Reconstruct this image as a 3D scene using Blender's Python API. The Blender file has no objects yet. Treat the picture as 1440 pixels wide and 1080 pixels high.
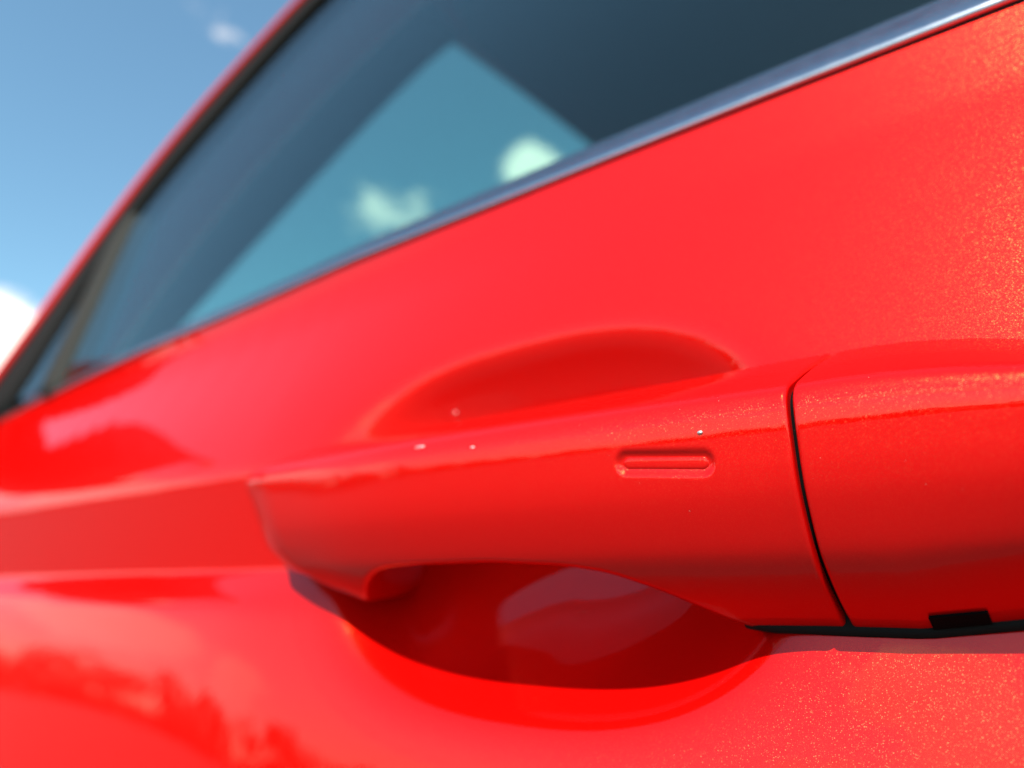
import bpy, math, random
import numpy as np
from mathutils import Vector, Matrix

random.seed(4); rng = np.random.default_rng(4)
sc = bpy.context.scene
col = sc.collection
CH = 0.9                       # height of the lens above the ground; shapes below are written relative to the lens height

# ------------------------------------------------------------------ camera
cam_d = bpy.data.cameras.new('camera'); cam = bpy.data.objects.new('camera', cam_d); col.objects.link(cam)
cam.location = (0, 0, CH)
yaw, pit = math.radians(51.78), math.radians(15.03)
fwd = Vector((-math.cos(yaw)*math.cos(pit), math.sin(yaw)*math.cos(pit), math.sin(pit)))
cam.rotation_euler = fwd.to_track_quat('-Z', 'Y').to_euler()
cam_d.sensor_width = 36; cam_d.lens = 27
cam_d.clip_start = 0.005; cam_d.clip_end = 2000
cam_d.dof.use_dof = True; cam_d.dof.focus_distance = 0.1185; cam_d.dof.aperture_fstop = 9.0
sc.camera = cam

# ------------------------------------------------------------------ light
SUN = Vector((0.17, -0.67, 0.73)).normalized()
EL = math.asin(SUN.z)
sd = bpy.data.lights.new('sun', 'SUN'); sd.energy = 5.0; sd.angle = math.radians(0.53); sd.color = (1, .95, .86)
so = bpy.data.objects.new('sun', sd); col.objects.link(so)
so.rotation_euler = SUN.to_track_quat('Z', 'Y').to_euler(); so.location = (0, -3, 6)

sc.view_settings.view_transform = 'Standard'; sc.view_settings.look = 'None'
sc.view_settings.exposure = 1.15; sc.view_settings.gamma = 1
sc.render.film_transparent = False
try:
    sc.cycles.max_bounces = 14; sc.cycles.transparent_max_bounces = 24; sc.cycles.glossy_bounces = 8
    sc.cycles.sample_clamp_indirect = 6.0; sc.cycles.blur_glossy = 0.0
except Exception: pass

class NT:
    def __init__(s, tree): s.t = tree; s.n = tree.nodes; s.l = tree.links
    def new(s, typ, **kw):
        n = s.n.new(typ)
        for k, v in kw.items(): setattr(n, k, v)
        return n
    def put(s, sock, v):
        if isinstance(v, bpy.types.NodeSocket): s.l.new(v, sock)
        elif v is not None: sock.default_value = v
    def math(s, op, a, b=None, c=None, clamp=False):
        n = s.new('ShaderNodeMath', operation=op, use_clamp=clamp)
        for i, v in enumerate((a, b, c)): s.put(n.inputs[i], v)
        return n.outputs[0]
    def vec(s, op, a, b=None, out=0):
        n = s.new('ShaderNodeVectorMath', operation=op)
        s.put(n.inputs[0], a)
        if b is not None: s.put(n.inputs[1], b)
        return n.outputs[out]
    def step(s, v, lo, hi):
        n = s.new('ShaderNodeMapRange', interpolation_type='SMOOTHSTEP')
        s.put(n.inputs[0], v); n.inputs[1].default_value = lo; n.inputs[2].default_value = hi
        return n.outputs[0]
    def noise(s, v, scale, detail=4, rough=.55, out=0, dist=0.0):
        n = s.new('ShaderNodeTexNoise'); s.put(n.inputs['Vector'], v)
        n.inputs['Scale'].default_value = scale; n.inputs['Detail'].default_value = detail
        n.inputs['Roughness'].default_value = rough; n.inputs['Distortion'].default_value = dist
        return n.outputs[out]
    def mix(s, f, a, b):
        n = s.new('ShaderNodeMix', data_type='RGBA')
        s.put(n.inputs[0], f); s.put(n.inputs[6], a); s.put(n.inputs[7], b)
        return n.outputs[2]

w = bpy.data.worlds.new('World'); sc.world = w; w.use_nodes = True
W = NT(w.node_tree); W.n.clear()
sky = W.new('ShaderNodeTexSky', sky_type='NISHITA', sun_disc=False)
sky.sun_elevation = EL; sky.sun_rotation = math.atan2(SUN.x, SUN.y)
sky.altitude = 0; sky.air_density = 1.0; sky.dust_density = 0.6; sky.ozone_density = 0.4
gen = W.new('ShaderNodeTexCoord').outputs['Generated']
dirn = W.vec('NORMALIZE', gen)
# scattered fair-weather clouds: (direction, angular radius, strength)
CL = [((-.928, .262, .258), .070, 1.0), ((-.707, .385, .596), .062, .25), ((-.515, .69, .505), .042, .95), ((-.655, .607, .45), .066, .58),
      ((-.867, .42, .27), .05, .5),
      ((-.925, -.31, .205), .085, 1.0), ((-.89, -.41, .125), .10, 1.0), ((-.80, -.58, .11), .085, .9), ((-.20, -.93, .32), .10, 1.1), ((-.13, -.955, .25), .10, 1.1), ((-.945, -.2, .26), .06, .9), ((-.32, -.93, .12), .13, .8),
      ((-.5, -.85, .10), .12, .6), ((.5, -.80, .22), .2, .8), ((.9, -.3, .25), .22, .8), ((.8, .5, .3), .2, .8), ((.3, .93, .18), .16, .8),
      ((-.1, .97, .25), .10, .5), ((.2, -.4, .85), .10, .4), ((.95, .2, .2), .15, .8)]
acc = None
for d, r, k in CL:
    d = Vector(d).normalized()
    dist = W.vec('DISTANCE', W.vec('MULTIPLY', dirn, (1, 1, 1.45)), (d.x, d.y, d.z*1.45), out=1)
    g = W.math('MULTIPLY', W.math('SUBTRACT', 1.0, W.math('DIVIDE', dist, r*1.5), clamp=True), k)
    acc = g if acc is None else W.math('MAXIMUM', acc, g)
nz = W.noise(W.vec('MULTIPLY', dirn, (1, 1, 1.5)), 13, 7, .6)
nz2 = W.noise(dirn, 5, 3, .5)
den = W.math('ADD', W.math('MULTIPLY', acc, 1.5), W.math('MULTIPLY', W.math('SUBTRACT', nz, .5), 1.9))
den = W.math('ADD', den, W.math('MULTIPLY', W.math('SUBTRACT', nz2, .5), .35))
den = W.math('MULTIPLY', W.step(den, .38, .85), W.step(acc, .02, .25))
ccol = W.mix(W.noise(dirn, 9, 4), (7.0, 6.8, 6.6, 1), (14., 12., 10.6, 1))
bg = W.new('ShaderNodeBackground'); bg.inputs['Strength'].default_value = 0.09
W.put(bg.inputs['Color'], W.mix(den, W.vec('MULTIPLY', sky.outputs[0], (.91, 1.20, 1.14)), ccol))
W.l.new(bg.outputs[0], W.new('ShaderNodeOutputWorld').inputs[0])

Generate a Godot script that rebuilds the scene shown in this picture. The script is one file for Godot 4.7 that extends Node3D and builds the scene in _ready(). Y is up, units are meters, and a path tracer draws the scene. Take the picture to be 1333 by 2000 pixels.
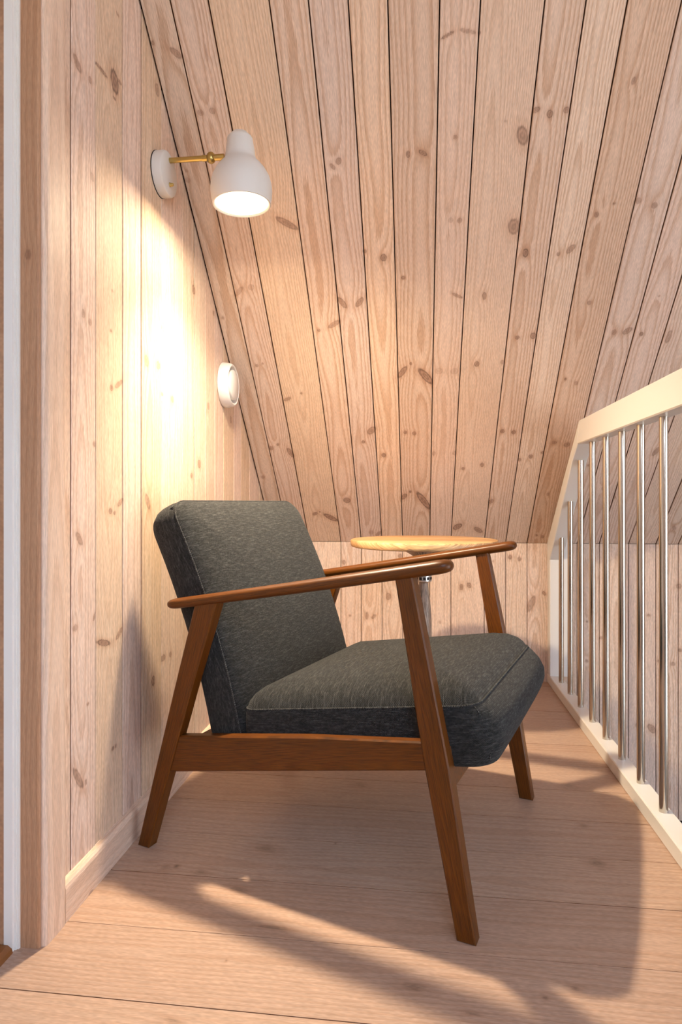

...

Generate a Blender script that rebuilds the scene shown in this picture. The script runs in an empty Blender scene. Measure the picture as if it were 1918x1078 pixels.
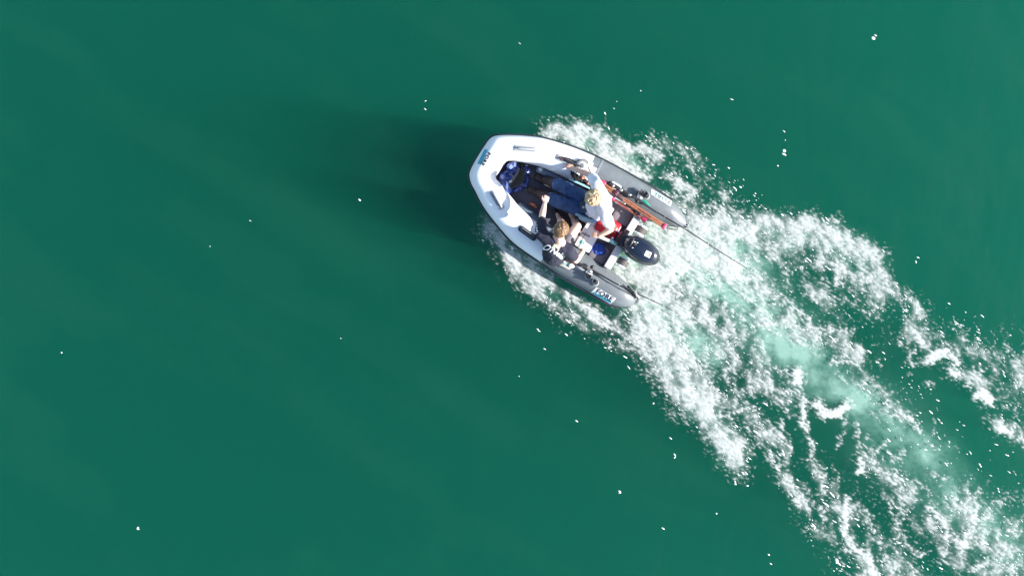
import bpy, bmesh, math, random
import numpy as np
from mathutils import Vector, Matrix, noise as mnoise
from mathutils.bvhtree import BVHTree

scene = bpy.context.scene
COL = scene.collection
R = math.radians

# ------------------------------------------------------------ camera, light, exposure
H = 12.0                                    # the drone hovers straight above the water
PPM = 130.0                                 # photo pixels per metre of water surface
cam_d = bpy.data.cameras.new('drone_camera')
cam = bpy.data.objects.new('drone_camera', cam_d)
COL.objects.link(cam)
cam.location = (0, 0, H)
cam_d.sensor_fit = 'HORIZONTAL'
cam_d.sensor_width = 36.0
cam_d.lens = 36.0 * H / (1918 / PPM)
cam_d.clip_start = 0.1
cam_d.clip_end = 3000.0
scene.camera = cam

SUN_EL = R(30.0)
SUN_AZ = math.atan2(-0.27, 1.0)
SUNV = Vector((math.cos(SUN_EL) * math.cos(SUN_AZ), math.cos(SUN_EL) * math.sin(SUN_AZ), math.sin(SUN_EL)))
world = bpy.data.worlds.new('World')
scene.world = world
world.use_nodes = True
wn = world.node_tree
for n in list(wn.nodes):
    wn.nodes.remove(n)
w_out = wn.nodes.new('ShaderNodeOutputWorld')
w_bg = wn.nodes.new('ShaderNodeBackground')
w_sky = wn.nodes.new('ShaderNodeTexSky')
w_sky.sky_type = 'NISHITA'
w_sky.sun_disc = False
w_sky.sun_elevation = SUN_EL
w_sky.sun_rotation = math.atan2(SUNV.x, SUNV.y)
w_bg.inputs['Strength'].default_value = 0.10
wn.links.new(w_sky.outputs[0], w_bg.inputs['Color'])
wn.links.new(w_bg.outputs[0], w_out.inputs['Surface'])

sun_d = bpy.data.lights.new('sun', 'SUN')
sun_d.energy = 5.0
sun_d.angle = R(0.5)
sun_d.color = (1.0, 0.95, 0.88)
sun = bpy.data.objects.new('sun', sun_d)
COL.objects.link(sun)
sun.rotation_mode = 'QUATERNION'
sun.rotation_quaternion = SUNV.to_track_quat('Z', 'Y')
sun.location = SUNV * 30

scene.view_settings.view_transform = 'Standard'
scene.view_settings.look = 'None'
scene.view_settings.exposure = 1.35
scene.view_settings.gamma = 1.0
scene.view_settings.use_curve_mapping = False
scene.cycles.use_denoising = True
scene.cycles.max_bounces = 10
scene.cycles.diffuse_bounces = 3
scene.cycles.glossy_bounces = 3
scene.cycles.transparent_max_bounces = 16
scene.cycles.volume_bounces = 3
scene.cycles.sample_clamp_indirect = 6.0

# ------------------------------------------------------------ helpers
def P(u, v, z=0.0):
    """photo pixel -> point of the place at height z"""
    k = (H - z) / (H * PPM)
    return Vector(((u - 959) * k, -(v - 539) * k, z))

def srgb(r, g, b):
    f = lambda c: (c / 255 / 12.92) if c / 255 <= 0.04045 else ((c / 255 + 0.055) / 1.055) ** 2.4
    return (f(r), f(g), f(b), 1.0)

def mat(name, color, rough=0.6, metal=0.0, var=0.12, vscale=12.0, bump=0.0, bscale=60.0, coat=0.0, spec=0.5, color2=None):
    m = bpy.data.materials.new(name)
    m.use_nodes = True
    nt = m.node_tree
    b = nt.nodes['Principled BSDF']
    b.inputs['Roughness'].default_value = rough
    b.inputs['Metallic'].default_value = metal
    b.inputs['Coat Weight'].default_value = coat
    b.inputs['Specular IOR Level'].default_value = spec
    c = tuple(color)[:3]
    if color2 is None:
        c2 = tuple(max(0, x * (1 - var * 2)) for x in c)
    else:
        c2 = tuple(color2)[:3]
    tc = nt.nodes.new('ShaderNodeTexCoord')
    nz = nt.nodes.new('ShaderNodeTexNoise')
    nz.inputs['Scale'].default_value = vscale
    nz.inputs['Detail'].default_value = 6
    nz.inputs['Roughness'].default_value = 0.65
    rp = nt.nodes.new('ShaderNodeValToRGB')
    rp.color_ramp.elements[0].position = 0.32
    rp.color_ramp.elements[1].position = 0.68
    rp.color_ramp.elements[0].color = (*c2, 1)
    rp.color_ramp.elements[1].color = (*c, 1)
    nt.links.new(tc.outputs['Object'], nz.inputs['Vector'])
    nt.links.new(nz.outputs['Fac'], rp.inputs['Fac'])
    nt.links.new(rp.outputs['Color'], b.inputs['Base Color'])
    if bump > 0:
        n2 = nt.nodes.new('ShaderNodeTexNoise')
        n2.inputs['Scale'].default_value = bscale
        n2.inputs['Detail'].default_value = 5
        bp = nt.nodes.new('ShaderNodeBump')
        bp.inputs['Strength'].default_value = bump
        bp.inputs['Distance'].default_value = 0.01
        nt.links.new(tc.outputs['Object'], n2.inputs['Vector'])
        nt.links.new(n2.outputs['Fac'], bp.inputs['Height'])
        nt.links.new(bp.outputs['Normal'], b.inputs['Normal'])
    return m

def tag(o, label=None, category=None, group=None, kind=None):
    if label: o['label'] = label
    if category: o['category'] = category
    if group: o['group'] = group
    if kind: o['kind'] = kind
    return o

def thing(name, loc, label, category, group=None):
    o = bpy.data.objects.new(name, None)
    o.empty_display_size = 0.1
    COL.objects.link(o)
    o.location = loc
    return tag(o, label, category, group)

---

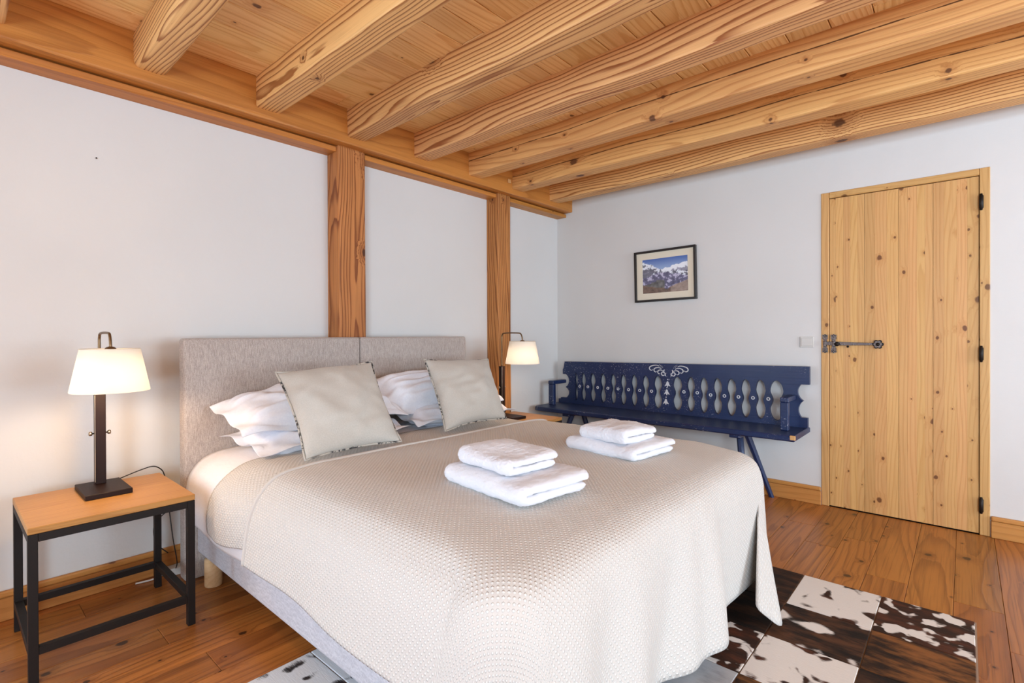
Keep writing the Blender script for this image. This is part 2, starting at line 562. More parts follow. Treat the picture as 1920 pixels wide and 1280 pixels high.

### Exercise aim
Make an exact copy of the lines from the one with "Reconstruct this image" through the one with "the lens height", both ends in, and nothing else. Drop every picture.

### Answer to the exercise
Reconstruct this image as a 3D scene using Blender's Python API. The Blender file has no objects yet. Treat the picture as 1440 pixels wide and 1080 pixels high.
import bpy, math, random
import numpy as np
from mathutils import Vector, Matrix

random.seed(4); rng = np.random.default_rng(4)
sc = bpy.context.scene
col = sc.collection
CH = 0.9                       # height of the lens above the ground; shapes below are written relative to the lens height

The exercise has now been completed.